_RECORDS TO PROCESS_

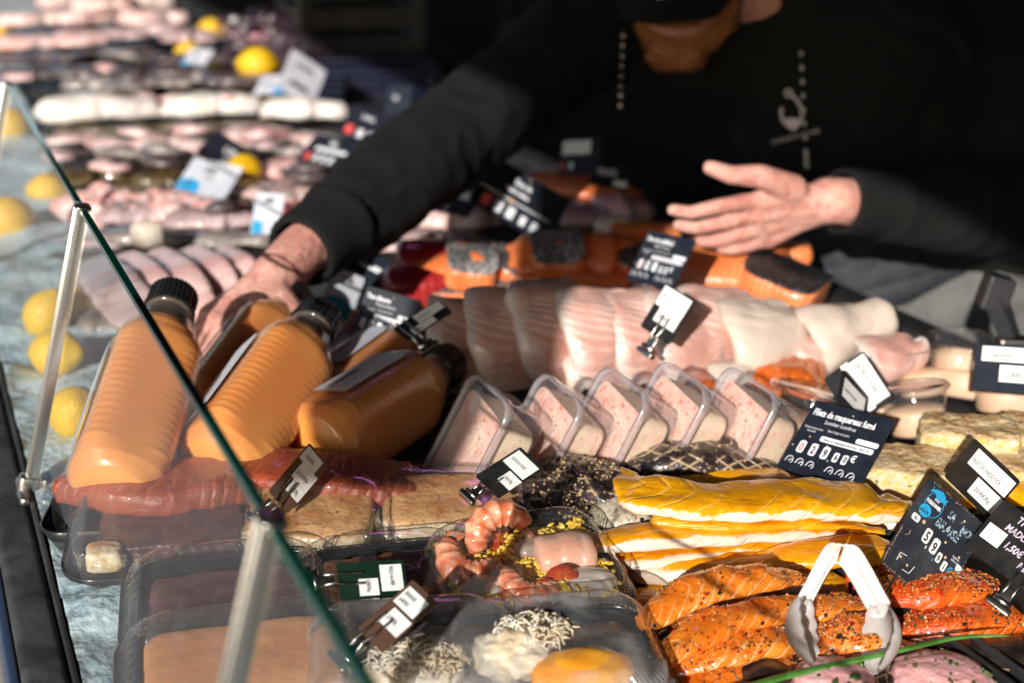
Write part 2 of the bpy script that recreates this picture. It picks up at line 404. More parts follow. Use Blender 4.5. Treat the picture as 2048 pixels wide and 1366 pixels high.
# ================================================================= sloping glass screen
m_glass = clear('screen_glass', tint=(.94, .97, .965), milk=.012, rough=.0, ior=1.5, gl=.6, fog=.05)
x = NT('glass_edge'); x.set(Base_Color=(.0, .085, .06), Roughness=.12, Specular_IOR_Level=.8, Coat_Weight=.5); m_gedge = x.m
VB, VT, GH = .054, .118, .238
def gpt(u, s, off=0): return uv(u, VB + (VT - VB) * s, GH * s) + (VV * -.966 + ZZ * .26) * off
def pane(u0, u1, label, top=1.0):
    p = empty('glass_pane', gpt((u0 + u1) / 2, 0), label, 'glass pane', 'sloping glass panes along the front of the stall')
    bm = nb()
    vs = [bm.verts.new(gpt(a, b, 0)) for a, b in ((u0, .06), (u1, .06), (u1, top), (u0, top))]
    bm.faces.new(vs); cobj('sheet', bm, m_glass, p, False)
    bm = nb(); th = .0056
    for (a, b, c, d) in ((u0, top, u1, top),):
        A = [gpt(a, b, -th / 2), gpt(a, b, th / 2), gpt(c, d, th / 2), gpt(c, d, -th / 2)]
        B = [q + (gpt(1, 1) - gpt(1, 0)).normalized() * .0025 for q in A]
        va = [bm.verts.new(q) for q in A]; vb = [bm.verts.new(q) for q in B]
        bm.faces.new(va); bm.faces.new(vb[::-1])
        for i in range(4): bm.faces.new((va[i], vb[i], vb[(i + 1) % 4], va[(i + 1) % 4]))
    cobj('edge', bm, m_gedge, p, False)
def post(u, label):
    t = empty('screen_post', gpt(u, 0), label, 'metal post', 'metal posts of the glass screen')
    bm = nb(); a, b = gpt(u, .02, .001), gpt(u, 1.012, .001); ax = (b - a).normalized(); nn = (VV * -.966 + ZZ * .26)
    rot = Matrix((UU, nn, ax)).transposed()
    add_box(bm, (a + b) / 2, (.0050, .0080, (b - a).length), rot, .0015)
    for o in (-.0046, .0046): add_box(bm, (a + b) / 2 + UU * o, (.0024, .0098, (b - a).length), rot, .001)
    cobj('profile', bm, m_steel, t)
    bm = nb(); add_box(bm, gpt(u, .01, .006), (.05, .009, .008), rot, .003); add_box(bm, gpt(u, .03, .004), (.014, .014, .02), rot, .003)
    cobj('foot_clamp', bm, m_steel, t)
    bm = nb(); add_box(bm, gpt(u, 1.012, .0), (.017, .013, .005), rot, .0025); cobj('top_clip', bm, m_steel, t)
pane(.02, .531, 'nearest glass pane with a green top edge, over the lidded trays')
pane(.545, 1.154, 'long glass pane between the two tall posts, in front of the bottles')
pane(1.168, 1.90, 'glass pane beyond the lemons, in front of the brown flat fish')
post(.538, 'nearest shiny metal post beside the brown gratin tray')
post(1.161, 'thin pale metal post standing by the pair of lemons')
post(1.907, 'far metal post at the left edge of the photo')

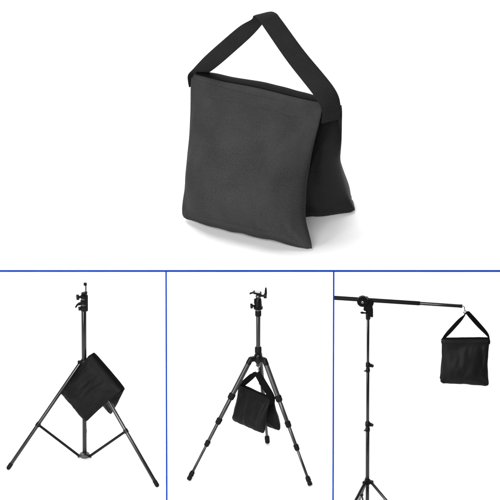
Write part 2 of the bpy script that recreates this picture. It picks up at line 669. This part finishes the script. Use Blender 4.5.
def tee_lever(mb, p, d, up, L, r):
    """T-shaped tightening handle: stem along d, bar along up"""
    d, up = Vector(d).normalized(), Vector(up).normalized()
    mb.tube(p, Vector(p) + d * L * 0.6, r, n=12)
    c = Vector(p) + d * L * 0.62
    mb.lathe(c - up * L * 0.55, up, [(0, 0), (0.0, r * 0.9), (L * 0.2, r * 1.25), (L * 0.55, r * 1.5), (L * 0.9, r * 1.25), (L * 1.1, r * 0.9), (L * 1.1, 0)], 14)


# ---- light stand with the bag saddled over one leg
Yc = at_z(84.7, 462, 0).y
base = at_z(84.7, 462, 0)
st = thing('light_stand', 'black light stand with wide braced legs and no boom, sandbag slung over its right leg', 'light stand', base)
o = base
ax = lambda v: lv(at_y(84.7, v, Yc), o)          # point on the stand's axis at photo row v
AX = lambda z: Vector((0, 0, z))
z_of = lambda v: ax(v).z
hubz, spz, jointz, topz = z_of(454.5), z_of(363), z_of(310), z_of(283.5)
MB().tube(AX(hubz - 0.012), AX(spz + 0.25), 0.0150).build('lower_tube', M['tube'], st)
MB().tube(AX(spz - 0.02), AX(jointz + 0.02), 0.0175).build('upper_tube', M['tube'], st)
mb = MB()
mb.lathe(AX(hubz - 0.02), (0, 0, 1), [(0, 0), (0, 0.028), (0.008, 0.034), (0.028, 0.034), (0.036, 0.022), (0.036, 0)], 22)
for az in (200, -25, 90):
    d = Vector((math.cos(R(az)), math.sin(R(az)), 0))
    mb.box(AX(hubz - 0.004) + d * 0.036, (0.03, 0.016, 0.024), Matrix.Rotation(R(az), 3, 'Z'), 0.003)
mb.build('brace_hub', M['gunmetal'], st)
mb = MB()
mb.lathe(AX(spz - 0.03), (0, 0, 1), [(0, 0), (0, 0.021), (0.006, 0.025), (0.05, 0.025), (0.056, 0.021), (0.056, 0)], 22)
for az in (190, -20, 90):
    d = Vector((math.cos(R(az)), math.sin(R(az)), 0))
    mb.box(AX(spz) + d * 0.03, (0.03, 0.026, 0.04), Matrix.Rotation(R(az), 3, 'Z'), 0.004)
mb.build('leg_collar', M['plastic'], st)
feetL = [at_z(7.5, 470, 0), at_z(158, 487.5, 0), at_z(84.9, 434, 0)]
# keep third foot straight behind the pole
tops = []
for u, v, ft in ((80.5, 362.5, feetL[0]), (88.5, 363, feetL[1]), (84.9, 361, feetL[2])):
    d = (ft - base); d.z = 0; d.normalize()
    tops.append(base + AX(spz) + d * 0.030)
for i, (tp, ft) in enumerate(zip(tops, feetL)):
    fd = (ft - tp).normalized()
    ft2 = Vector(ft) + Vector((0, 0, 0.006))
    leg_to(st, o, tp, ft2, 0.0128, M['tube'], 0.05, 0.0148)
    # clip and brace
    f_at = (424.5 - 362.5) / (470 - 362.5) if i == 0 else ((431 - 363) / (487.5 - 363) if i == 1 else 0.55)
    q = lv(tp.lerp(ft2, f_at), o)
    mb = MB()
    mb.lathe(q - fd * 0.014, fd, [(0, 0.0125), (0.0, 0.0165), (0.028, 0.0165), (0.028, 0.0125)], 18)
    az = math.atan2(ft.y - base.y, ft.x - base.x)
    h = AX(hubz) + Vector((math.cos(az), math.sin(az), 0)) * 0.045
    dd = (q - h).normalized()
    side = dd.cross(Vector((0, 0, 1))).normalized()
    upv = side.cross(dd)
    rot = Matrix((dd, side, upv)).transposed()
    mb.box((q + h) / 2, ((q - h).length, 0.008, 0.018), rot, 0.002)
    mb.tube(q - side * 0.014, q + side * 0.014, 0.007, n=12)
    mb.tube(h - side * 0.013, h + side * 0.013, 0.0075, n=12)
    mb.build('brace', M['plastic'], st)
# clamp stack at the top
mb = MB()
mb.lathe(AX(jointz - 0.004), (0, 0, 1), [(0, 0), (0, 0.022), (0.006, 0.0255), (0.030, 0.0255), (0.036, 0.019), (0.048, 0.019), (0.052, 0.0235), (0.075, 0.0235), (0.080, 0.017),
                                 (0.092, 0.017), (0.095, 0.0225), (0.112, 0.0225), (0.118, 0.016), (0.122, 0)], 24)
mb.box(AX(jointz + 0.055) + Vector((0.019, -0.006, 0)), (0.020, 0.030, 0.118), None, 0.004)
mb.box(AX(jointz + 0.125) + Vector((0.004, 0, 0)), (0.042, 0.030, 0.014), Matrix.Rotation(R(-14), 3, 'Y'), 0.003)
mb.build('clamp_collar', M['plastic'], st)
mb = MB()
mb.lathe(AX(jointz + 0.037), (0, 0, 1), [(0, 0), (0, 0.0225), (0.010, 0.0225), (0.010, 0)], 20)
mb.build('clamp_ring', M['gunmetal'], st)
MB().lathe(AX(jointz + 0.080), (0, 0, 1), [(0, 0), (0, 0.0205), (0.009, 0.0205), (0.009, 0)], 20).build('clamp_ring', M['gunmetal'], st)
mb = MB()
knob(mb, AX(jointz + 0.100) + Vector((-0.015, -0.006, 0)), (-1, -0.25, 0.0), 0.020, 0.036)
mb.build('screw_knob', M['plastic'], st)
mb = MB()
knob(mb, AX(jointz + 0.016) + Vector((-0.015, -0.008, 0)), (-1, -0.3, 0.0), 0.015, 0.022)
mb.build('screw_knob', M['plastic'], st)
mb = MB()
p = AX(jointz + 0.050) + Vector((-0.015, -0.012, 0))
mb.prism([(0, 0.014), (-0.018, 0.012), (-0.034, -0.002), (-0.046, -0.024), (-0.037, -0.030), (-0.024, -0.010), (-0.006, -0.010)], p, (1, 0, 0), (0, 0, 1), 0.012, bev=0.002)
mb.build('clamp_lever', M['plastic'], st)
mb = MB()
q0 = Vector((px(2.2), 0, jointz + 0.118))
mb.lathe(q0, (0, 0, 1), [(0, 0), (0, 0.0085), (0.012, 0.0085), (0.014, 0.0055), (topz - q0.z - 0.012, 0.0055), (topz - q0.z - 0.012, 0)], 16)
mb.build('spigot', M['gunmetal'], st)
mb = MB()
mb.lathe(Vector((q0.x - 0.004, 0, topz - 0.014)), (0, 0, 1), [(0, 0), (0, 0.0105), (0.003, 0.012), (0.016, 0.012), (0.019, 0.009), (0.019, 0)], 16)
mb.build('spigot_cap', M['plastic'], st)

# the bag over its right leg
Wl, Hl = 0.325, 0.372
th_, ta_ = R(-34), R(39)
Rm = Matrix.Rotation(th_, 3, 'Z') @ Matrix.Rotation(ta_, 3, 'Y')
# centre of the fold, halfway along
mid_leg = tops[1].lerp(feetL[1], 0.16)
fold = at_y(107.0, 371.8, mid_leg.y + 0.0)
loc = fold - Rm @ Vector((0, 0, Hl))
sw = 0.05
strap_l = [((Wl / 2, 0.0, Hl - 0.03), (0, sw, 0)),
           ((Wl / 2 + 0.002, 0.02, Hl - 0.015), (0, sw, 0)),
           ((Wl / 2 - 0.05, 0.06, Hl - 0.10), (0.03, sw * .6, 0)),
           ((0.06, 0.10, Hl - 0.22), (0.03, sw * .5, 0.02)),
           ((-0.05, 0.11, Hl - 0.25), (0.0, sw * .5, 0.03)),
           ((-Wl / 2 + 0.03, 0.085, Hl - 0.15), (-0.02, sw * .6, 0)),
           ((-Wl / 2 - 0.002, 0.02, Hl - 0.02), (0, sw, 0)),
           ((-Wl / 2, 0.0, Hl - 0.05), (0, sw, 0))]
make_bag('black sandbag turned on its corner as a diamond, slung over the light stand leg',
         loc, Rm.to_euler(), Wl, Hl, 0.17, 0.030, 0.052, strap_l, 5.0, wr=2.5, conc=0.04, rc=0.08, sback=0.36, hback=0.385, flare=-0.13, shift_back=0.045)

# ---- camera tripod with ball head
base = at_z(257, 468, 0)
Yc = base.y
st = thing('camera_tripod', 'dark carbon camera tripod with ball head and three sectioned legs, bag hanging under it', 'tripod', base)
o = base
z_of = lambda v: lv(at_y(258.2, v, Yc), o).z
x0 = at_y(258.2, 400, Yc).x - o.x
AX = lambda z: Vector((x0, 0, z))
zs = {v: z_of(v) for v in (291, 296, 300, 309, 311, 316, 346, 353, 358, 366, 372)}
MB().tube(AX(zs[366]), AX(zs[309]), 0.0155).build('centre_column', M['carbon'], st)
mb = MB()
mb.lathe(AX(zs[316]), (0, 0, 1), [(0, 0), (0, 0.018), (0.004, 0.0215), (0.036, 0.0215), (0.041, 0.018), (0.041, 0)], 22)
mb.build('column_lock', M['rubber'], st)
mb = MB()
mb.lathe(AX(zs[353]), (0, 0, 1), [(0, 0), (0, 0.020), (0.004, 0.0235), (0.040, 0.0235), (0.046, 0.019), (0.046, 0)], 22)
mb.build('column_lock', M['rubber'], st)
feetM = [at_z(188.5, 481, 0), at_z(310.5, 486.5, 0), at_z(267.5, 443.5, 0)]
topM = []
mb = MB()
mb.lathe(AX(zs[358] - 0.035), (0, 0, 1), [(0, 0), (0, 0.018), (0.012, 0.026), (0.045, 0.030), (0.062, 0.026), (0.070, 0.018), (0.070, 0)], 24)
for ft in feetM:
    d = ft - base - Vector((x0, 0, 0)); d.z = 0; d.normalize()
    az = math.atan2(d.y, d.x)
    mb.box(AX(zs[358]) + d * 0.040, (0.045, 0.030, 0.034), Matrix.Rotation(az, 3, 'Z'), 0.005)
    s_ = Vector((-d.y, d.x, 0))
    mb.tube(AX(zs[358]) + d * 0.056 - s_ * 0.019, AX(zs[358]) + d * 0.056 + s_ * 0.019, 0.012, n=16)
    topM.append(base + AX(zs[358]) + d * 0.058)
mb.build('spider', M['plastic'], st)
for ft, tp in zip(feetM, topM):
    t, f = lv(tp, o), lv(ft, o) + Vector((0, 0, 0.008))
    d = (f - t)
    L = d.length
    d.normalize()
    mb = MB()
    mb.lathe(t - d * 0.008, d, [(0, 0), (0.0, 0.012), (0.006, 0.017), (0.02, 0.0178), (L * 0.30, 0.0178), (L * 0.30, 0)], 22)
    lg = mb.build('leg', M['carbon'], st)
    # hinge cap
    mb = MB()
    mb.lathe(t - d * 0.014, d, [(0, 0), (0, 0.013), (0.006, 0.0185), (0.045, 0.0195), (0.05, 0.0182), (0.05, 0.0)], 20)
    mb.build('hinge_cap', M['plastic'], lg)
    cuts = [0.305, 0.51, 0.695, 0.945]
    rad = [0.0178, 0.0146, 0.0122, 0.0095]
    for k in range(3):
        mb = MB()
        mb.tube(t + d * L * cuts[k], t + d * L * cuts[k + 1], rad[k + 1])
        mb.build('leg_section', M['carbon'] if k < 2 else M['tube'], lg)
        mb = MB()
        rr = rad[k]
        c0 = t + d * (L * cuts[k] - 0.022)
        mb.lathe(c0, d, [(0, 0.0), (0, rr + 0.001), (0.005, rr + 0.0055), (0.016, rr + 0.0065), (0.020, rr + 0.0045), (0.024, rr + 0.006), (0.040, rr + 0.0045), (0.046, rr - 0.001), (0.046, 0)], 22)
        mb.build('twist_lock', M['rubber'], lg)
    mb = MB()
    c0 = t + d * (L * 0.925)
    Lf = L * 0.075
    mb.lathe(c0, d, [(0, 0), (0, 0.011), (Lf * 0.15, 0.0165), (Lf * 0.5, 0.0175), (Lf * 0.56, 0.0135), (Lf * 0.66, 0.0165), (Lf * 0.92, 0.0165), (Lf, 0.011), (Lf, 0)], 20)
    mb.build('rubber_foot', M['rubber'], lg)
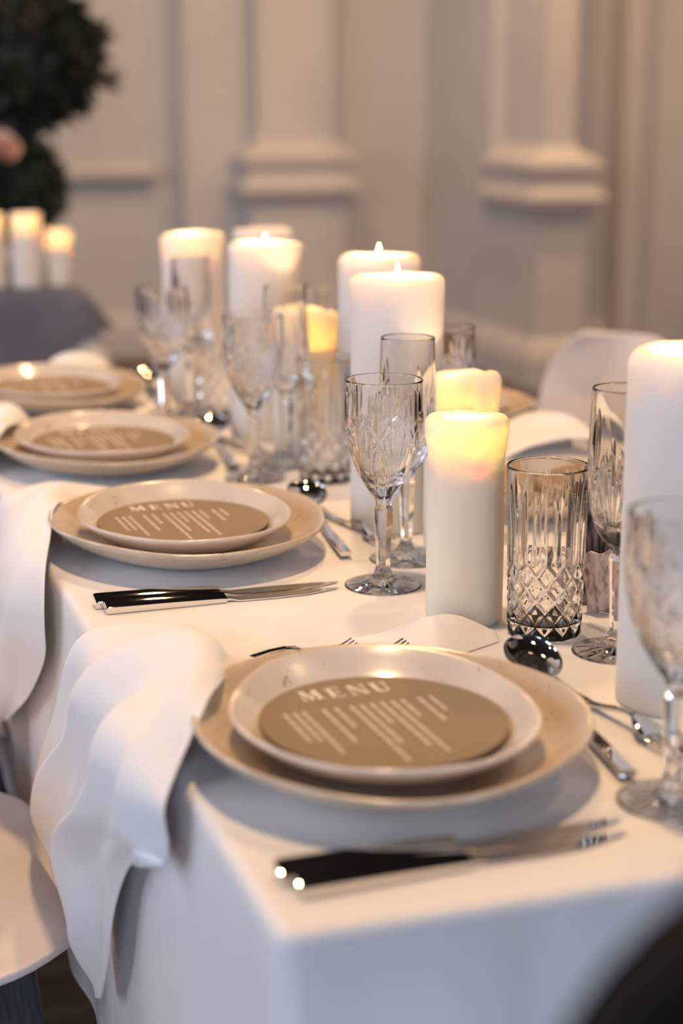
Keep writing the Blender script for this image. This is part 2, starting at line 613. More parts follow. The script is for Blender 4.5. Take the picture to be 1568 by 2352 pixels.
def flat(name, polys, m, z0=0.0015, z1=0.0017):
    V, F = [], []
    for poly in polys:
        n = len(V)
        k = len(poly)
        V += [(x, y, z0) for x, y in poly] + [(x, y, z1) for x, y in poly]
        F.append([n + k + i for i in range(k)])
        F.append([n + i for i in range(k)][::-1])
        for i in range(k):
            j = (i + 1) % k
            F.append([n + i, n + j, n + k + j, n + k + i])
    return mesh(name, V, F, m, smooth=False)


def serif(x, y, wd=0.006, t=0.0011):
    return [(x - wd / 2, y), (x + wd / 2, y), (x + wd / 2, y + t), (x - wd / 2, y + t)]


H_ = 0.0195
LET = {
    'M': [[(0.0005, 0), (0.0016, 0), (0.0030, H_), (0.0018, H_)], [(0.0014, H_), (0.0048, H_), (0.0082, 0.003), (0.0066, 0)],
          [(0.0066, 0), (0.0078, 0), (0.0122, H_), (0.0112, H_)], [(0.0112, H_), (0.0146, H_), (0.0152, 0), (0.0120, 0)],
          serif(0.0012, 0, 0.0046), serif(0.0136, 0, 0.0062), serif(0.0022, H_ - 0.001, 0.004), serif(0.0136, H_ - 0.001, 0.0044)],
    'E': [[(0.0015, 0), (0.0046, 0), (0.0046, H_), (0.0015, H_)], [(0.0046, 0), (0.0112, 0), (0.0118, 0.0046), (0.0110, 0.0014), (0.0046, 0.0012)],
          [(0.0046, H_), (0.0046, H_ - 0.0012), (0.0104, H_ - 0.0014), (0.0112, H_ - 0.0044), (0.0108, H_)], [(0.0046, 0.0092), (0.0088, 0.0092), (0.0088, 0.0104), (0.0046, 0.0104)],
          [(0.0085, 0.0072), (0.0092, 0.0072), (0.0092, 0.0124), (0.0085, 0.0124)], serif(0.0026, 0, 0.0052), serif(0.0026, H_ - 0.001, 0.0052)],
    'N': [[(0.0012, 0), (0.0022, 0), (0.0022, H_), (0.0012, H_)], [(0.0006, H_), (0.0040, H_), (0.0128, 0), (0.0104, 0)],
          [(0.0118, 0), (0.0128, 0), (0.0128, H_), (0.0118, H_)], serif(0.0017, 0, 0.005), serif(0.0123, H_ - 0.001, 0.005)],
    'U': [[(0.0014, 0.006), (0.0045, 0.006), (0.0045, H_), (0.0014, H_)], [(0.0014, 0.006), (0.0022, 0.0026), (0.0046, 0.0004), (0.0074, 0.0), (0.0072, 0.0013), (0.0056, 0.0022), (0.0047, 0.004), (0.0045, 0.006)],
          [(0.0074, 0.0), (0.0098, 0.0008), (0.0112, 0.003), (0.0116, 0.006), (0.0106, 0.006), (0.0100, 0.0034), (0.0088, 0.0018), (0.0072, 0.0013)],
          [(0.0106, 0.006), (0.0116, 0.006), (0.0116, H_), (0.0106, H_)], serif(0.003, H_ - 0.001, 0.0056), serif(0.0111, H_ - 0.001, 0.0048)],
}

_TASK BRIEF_
Extract the lines of the preceding material that run from the line with "Keep writing the" through the line with "return [(x - wd", inclusive, reproducing them exactly and adding nothing.

_FULL OUTPUT_
Keep writing the Blender script for this image. This is part 2, starting at line 613. More parts follow. The script is for Blender 4.5. Take the picture to be 1568 by 2352 pixels.
def flat(name, polys, m, z0=0.0015, z1=0.0017):
    V, F = [], []
    for poly in polys:
        n = len(V)
        k = len(poly)
        V += [(x, y, z0) for x, y in poly] + [(x, y, z1) for x, y in poly]
        F.append([n + k + i for i in range(k)])
        F.append([n + i for i in range(k)][::-1])
        for i in range(k):
            j = (i + 1) % k
            F.append([n + i, n + j, n + k + j, n + k + i])
    return mesh(name, V, F, m, smooth=False)


def serif(x, y, wd=0.006, t=0.0011):
    return [(x - wd / 2, y), (x + wd / 2, y), (x + wd / 2, y + t), (x - wd / 2, y + t)]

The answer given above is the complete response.